Los últimos años de internado, a punto ya de terminar nuestros estudios, el padre Marín organizó unos cursos para niños trabajadores de Úbeda, que a última hora de la tarde venían a recibir clases de alfabetización. La mayoría de nosotros colaboramos con la idea y dos o tres tardes a la semana enseñábamos a aquellos chicos a leer, a escribir y a poco más, porque las clases duraron poco tiempo, y los muchachos faltaban demasiado a causa de sus ocupaciones.
Uno de ellos, con once años de edad, analfabeto y limpiabotas de profesión, con el que hice algo de amistad por el interés que demostraba, me comentó que conocía a un profesor del colegio que se había interesado mucho por los muchachos de su barrio, a los que ayudaba con becas de estudios y económicamente. Para mí fue una sorpresa. Se trataba de don Diego. El padre Bermudo, en su libro Safa, medio siglo de educación popular en Andalucía, dice de él:
«…Don Diego Fernández, licenciado en Física. Formado en Almería por los jesuitas… destacó desde su entrada en Úbeda por su profesionalidad: ciencia y trabajo. Fue además celoso apóstol que dejó una huella religiosa profunda en muchos alumnos».

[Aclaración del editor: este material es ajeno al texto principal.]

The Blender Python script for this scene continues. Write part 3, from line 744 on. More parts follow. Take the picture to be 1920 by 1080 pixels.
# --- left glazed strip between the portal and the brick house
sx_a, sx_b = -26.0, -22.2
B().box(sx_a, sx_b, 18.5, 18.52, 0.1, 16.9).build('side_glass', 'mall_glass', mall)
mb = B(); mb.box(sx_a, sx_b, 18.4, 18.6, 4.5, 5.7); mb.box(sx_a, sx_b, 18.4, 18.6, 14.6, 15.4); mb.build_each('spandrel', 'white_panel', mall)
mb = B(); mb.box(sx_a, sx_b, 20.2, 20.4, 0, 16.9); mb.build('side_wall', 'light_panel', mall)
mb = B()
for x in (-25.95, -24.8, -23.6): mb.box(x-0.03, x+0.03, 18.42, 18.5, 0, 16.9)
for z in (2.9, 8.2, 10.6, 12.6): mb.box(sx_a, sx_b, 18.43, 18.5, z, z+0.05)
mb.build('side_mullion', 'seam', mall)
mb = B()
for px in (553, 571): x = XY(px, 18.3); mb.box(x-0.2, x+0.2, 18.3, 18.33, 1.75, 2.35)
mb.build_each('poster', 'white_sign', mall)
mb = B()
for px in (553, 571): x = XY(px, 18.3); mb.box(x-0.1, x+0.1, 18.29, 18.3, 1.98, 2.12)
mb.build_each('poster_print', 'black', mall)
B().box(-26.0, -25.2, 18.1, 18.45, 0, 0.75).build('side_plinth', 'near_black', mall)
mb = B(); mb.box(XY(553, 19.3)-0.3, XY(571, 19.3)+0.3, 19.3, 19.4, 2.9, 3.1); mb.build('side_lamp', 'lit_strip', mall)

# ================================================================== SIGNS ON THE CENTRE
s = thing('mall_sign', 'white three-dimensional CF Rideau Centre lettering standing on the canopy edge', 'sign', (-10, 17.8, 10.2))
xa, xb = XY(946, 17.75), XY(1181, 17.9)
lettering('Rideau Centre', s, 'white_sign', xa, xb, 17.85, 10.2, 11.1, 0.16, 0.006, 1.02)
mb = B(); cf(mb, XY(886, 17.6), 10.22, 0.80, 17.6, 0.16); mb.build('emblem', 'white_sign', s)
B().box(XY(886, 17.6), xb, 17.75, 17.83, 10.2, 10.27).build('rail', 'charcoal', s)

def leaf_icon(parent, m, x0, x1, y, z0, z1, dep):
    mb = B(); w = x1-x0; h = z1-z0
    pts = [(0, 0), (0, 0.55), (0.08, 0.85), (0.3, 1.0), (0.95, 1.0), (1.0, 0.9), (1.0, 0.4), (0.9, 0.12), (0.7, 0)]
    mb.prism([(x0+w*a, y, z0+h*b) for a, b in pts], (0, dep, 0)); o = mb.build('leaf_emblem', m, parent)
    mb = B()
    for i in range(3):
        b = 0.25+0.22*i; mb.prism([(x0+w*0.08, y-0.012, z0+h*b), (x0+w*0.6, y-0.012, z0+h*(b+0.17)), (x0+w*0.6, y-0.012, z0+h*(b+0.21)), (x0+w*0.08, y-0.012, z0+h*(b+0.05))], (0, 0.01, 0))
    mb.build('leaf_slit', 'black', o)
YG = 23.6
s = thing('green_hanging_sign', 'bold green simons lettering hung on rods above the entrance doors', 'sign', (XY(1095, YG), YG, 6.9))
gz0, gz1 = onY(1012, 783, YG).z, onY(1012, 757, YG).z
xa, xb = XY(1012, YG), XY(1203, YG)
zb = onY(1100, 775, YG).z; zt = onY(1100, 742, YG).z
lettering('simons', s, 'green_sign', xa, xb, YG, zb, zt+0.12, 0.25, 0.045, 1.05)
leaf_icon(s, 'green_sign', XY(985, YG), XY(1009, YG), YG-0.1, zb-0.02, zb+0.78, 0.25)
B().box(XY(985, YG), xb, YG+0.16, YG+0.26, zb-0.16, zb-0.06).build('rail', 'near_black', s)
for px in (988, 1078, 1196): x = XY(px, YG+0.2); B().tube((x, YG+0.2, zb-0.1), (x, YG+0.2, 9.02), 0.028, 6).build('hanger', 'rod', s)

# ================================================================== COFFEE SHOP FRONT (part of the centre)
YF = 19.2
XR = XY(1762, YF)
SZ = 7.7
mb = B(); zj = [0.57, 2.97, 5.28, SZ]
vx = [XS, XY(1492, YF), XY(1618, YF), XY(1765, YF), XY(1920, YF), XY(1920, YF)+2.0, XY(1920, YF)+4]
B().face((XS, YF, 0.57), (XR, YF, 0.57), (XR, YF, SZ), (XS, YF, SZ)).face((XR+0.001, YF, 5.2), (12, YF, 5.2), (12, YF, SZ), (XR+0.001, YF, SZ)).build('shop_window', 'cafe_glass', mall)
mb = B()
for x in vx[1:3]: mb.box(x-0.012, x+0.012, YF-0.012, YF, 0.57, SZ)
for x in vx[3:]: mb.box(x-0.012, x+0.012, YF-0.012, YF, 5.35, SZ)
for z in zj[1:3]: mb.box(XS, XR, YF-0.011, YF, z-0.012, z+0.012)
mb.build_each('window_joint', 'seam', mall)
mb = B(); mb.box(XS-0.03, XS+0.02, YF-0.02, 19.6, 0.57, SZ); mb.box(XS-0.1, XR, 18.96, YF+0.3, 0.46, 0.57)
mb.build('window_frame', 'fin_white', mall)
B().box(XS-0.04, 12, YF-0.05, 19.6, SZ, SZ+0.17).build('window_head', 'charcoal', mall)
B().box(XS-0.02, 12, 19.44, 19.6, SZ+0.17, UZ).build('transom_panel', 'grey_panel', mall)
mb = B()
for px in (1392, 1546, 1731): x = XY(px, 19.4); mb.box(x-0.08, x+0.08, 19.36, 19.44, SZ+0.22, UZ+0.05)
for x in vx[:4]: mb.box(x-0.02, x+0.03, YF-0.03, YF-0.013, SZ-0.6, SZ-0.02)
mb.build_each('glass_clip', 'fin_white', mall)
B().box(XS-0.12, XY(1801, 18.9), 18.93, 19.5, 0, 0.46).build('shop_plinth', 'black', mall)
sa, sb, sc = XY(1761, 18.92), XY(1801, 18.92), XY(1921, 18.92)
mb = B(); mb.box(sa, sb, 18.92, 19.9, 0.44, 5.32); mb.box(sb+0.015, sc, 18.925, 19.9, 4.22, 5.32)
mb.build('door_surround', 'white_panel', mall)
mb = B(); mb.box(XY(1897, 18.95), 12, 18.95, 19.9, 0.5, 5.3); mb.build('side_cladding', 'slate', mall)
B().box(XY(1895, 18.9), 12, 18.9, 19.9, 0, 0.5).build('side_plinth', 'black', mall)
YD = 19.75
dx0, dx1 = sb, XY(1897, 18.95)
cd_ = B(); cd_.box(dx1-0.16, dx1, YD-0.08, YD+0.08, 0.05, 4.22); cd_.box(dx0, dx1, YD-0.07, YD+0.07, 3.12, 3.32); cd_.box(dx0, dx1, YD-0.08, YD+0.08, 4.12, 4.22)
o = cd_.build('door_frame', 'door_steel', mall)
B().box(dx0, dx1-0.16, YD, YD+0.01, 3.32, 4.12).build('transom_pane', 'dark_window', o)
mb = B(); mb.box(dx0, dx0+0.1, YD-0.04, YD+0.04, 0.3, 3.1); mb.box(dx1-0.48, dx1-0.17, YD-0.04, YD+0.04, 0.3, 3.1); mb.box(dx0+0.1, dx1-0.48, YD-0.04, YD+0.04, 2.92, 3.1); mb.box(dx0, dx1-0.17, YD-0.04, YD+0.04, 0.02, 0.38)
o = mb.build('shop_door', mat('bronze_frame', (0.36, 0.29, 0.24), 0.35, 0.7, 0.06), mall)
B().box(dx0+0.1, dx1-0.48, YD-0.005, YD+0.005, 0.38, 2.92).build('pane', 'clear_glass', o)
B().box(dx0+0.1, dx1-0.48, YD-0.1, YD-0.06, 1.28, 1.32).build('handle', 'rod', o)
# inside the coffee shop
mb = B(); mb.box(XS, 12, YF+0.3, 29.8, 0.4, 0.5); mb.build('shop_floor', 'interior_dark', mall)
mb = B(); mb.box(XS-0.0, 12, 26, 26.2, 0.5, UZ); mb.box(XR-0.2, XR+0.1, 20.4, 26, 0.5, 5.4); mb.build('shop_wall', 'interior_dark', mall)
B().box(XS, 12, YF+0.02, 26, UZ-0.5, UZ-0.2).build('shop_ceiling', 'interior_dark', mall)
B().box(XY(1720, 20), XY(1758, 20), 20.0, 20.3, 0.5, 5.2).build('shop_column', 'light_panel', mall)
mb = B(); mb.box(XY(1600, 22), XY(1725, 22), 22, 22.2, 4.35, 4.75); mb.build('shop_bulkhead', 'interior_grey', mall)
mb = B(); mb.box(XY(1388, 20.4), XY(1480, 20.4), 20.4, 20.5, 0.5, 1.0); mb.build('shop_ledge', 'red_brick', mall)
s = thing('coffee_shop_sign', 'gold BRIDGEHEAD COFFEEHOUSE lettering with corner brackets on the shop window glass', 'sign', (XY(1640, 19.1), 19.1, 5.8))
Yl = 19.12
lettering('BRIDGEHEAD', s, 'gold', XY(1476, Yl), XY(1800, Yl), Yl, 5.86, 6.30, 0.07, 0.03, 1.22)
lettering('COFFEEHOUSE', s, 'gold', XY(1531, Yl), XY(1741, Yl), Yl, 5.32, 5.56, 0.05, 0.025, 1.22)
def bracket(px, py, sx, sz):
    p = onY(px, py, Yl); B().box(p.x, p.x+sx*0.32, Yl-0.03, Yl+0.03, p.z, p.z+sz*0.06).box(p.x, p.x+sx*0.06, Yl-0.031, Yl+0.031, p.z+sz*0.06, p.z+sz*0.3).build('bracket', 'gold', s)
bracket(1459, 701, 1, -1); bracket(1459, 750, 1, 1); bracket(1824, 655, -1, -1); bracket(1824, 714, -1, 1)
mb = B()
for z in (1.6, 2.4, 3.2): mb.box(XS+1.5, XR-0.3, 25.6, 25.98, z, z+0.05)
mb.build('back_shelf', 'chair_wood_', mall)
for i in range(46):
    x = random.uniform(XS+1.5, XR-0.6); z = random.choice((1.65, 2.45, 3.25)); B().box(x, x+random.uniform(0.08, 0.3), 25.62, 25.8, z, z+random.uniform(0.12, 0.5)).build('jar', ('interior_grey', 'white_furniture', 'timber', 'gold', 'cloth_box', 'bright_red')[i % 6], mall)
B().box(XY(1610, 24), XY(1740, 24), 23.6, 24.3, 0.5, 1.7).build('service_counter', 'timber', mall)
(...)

Nunca podré olvidar que, para preparar el examen de Química de quinto curso, pasé estudiando todo el día del Corpus, solo en mi cuarto. Al final del día, continuaba con la misma ignorancia de que hacía gala al amanecer. La imposibilidad era manifiesta. Faltaban pocos días para el examen y me sentía incapaz de sacar adelante la asignatura. Llegó el gran día. Fui al examen, convencido de lo inútil del intento. Al leer las cuestiones que nos entregaron en unas hojas ciclostiladas, constaté lo que ya sabía, es decir, que no sabía, pero que no sabía nada, nada de nada. Bajé la cabeza, chupé el bolígrafo, oteé el horizonte para ver las posibilidades que tenía de copiar y comprobé que lo tenía realmente difícil. Estábamos en el estudio y entre cada dos alumnos había un pupitre desocupado. Ruiz Roa estaba delante, pero demasiado lejos. Continué agazapado a la espera del milagro y este se produjo.
Sonó el teléfono en el pasillo. Algún alumno lo cogió y vino a avisar a don Diego para que saliera. Este nos dejó solos durante unos minutos, muchos o pocos, a mí me sobró tiempo. Ruiz Roa se portó como un perfecto caballero, se la jugó por mí. Todavía se lo agradezco. Su examen y el mío se parecían como dos gotas de agua, con las lógicas, naturales y ligeras variantes que introduje como camuflaje y coartada.
Siempre creí que no engañé a nadie. Don Diego sabía perfectamente hasta dónde alcanzaban mis conocimientos en Química. Sinceramente creo que había cambiado. Parecía más humano. Nos comprendía mejor. ¿Por qué? Ignoro la respuesta. Quizás fuera por aquella ocasión en que me tocó salir a la pizarra. Sonriente como siempre y con el libro abierto por el tema del día, me dijo que explicara «La ecuación de los gases perfectos de Gay‑Lussac». Yo, lógicamente, no sabía por dónde salir; pero entrenado como estaba para afrontar situaciones de cierta dificultad, con una madurez impropia de mi edad ‑como un pequeño Séneca andaluz‑ y eligiendo el tono de voz más convincente de que fui capaz contesté:
—Mire, don Diego. Usted quiere que nos aprendamos esto, porque usted es el profesor y sabe un montón; pero es que a nosotros, ¡cuando salgamos del colegio!, esto no nos va a valer “pa ná”.
Aún recuerdo sus carcajadas.
Nueve de octubre de 2000.
He hablado hoy con el padre Mendoza para pedirle la dirección de don Diego, con la intención de enviarle esas líneas. He sabido por él que, al final del tercer trimestre del pasado año, atendido y acompañado por sus compañeros del Opus Dei, don Diego nos dejó. No he sabido reaccionar. Pensaba decirle que mi hija saca en Química muy buenas notas y que, casi durante toda mi vida de maestro, sólo he enseñado Matemáticas. ¡Qué ironía! Que disculpara mis errores y mi atrevimiento por hablar de su persona. Don Diego ha muerto.
Otro golpe más del hacha que corta nuestras ramas y nos deja más solos cada día.
¡Dios mío! ¡Qué solos nos dejas a veces, a los vivos!